EXERCISE DETAILS: All of the data needs to be repeated exactly.
── RECORDED INFORMATION
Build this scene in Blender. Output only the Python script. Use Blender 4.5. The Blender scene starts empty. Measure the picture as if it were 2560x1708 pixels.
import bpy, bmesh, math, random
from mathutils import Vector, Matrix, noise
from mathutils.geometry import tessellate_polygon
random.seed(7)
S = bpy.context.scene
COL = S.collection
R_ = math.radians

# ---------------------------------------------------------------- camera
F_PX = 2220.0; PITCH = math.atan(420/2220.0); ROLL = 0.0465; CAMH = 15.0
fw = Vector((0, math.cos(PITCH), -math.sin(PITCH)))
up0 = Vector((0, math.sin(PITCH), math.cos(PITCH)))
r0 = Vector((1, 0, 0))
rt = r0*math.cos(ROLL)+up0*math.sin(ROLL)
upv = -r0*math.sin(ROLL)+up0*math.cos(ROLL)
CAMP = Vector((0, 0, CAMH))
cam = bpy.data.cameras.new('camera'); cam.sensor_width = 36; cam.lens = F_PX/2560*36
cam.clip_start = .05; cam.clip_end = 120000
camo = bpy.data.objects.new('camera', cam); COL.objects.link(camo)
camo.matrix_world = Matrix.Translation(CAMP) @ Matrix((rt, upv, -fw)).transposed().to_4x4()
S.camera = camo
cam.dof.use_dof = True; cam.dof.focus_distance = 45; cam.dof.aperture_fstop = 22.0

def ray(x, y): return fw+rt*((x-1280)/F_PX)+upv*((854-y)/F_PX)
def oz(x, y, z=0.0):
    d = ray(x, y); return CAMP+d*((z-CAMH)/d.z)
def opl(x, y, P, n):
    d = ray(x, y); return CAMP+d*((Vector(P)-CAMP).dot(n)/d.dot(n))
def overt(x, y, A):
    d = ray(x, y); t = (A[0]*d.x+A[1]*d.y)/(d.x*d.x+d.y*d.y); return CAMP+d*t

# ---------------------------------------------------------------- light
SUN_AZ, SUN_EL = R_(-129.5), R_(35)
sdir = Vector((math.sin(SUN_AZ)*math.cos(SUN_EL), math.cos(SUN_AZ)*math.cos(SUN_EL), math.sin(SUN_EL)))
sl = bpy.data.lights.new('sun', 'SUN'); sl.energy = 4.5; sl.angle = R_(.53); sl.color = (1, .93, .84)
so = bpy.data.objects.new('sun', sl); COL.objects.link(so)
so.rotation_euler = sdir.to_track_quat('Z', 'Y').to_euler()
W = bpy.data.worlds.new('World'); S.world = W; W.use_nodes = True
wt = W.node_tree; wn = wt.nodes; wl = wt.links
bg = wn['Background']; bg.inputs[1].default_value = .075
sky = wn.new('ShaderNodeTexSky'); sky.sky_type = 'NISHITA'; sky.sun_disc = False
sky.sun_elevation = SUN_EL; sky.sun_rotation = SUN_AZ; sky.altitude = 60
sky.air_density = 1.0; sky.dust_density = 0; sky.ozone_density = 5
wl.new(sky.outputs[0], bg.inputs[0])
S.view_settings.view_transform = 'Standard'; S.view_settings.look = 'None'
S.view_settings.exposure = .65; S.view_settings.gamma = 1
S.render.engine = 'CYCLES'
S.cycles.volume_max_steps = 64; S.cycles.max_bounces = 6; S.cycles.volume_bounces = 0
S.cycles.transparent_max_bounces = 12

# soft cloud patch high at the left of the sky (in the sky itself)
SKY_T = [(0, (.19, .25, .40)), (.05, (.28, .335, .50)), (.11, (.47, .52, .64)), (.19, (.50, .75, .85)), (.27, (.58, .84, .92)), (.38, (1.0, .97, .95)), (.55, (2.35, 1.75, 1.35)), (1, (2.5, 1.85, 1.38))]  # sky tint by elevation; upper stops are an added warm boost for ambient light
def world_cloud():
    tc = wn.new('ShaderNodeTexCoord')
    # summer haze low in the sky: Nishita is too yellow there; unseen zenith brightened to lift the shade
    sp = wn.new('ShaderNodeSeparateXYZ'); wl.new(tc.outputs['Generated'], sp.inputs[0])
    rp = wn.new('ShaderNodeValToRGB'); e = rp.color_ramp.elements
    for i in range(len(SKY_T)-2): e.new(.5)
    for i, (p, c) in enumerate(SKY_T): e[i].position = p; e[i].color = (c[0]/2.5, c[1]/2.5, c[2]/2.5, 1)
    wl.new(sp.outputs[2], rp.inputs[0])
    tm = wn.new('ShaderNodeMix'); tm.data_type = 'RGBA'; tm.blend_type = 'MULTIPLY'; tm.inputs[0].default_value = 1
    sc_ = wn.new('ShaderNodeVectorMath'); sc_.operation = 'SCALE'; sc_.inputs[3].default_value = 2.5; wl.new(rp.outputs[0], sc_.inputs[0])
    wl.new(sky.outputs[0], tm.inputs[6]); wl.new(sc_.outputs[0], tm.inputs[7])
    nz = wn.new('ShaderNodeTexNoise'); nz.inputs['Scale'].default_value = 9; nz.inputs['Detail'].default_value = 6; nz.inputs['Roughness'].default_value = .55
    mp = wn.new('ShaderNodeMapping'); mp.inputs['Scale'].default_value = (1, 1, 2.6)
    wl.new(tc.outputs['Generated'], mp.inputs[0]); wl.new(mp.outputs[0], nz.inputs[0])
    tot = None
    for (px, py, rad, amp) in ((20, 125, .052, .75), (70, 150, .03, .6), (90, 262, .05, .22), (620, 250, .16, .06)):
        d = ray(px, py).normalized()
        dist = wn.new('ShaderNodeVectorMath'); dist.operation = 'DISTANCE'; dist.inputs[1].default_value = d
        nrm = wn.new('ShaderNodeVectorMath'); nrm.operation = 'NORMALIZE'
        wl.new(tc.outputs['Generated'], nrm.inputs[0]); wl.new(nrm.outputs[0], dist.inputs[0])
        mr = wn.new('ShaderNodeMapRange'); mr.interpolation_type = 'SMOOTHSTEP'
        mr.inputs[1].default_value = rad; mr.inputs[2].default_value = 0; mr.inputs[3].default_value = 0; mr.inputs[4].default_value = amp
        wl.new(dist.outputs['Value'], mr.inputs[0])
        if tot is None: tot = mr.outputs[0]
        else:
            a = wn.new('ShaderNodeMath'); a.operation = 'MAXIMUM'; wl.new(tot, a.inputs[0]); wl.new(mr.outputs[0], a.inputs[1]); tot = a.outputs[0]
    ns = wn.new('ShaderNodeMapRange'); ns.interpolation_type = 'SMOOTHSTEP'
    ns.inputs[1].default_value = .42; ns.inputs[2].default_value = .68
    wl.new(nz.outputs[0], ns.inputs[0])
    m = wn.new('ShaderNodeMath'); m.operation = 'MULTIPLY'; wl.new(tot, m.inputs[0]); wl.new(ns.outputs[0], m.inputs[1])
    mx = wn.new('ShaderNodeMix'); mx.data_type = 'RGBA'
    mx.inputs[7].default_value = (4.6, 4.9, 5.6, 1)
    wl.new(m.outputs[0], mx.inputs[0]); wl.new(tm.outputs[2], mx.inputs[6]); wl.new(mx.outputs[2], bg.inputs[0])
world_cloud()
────
OUTPUT:
Build this scene in Blender. Output only the Python script. Use Blender 4.5. The Blender scene starts empty. Measure the picture as if it were 2560x1708 pixels.
import bpy, bmesh, math, random
from mathutils import Vector, Matrix, noise
from mathutils.geometry import tessellate_polygon
random.seed(7)
S = bpy.context.scene
COL = S.collection
R_ = math.radians

# ---------------------------------------------------------------- camera
F_PX = 2220.0; PITCH = math.atan(420/2220.0); ROLL = 0.0465; CAMH = 15.0
fw = Vector((0, math.cos(PITCH), -math.sin(PITCH)))
up0 = Vector((0, math.sin(PITCH), math.cos(PITCH)))
r0 = Vector((1, 0, 0))
rt = r0*math.cos(ROLL)+up0*math.sin(ROLL)
upv = -r0*math.sin(ROLL)+up0*math.cos(ROLL)
CAMP = Vector((0, 0, CAMH))
cam = bpy.data.cameras.new('camera'); cam.sensor_width = 36; cam.lens = F_PX/2560*36
cam.clip_start = .05; cam.clip_end = 120000
camo = bpy.data.objects.new('camera', cam); COL.objects.link(camo)
camo.matrix_world = Matrix.Translation(CAMP) @ Matrix((rt, upv, -fw)).transposed().to_4x4()
S.camera = camo
cam.dof.use_dof = True; cam.dof.focus_distance = 45; cam.dof.aperture_fstop = 22.0

def ray(x, y): return fw+rt*((x-1280)/F_PX)+upv*((854-y)/F_PX)
def oz(x, y, z=0.0):
    d = ray(x, y); return CAMP+d*((z-CAMH)/d.z)
def opl(x, y, P, n):
    d = ray(x, y); return CAMP+d*((Vector(P)-CAMP).dot(n)/d.dot(n))
def overt(x, y, A):
    d = ray(x, y); t = (A[0]*d.x+A[1]*d.y)/(d.x*d.x+d.y*d.y); return CAMP+d*t

# ---------------------------------------------------------------- light
SUN_AZ, SUN_EL = R_(-129.5), R_(35)
sdir = Vector((math.sin(SUN_AZ)*math.cos(SUN_EL), math.cos(SUN_AZ)*math.cos(SUN_EL), math.sin(SUN_EL)))
sl = bpy.data.lights.new('sun', 'SUN'); sl.energy = 4.5; sl.angle = R_(.53); sl.color = (1, .93, .84)
so = bpy.data.objects.new('sun', sl); COL.objects.link(so)
so.rotation_euler = sdir.to_track_quat('Z', 'Y').to_euler()
W = bpy.data.worlds.new('World'); S.world = W; W.use_nodes = True
wt = W.node_tree; wn = wt.nodes; wl = wt.links
bg = wn['Background']; bg.inputs[1].default_value = .075
sky = wn.new('ShaderNodeTexSky'); sky.sky_type = 'NISHITA'; sky.sun_disc = False
sky.sun_elevation = SUN_EL; sky.sun_rotation = SUN_AZ; sky.altitude = 60
sky.air_density = 1.0; sky.dust_density = 0; sky.ozone_density = 5
wl.new(sky.outputs[0], bg.inputs[0])
S.view_settings.view_transform = 'Standard'; S.view_settings.look = 'None'
S.view_settings.exposure = .65; S.view_settings.gamma = 1
S.render.engine = 'CYCLES'
S.cycles.volume_max_steps = 64; S.cycles.max_bounces = 6; S.cycles.volume_bounces = 0
S.cycles.transparent_max_bounces = 12

# soft cloud patch high at the left of the sky (in the sky itself)
SKY_T = [(0, (.19, .25, .40)), (.05, (.28, .335, .50)), (.11, (.47, .52, .64)), (.19, (.50, .75, .85)), (.27, (.58, .84, .92)), (.38, (1.0, .97, .95)), (.55, (2.35, 1.75, 1.35)), (1, (2.5, 1.85, 1.38))]  # sky tint by elevation; upper stops are an added warm boost for ambient light
def world_cloud():
    tc = wn.new('ShaderNodeTexCoord')
    # summer haze low in the sky: Nishita is too yellow there; unseen zenith brightened to lift the shade
    sp = wn.new('ShaderNodeSeparateXYZ'); wl.new(tc.outputs['Generated'], sp.inputs[0])
    rp = wn.new('ShaderNodeValToRGB'); e = rp.color_ramp.elements
    for i in range(len(SKY_T)-2): e.new(.5)
    for i, (p, c) in enumerate(SKY_T): e[i].position = p; e[i].color = (c[0]/2.5, c[1]/2.5, c[2]/2.5, 1)
    wl.new(sp.outputs[2], rp.inputs[0])
    tm = wn.new('ShaderNodeMix'); tm.data_type = 'RGBA'; tm.blend_type = 'MULTIPLY'; tm.inputs[0].default_value = 1
    sc_ = wn.new('ShaderNodeVectorMath'); sc_.operation = 'SCALE'; sc_.inputs[3].default_value = 2.5; wl.new(rp.outputs[0], sc_.inputs[0])
    wl.new(sky.outputs[0], tm.inputs[6]); wl.new(sc_.outputs[0], tm.inputs[7])
    nz = wn.new('ShaderNodeTexNoise'); nz.inputs['Scale'].default_value = 9; nz.inputs['Detail'].default_value = 6; nz.inputs['Roughness'].default_value = .55
    mp = wn.new('ShaderNodeMapping'); mp.inputs['Scale'].default_value = (1, 1, 2.6)
    wl.new(tc.outputs['Generated'], mp.inputs[0]); wl.new(mp.outputs[0], nz.inputs[0])
    tot = None
    for (px, py, rad, amp) in ((20, 125, .052, .75), (70, 150, .03, .6), (90, 262, .05, .22), (620, 250, .16, .06)):
        d = ray(px, py).normalized()
        dist = wn.new('ShaderNodeVectorMath'); dist.operation = 'DISTANCE'; dist.inputs[1].default_value = d
        nrm = wn.new('ShaderNodeVectorMath'); nrm.operation = 'NORMALIZE'
        wl.new(tc.outputs['Generated'], nrm.inputs[0]); wl.new(nrm.outputs[0], dist.inputs[0])
        mr = wn.new('ShaderNodeMapRange'); mr.interpolation_type = 'SMOOTHSTEP'
        mr.inputs[1].default_value = rad; mr.inputs[2].default_value = 0; mr.inputs[3].default_value = 0; mr.inputs[4].default_value = amp
        wl.new(dist.outputs['Value'], mr.inputs[0])
        if tot is None: tot = mr.outputs[0]
        else:
            a = wn.new('ShaderNodeMath'); a.operation = 'MAXIMUM'; wl.new(tot, a.inputs[0]); wl.new(mr.outputs[0], a.inputs[1]); tot = a.outputs[0]
    ns = wn.new('ShaderNodeMapRange'); ns.interpolation_type = 'SMOOTHSTEP'
    ns.inputs[1].default_value = .42; ns.inputs[2].default_value = .68
    wl.new(nz.outputs[0], ns.inputs[0])
    m = wn.new('ShaderNodeMath'); m.operation = 'MULTIPLY'; wl.new(tot, m.inputs[0]); wl.new(ns.outputs[0], m.inputs[1])
    mx = wn.new('ShaderNodeMix'); mx.data_type = 'RGBA'
    mx.inputs[7].default_value = (4.6, 4.9, 5.6, 1)
    wl.new(m.outputs[0], mx.inputs[0]); wl.new(tm.outputs[2], mx.inputs[6]); wl.new(mx.outputs[2], bg.inputs[0])
world_cloud()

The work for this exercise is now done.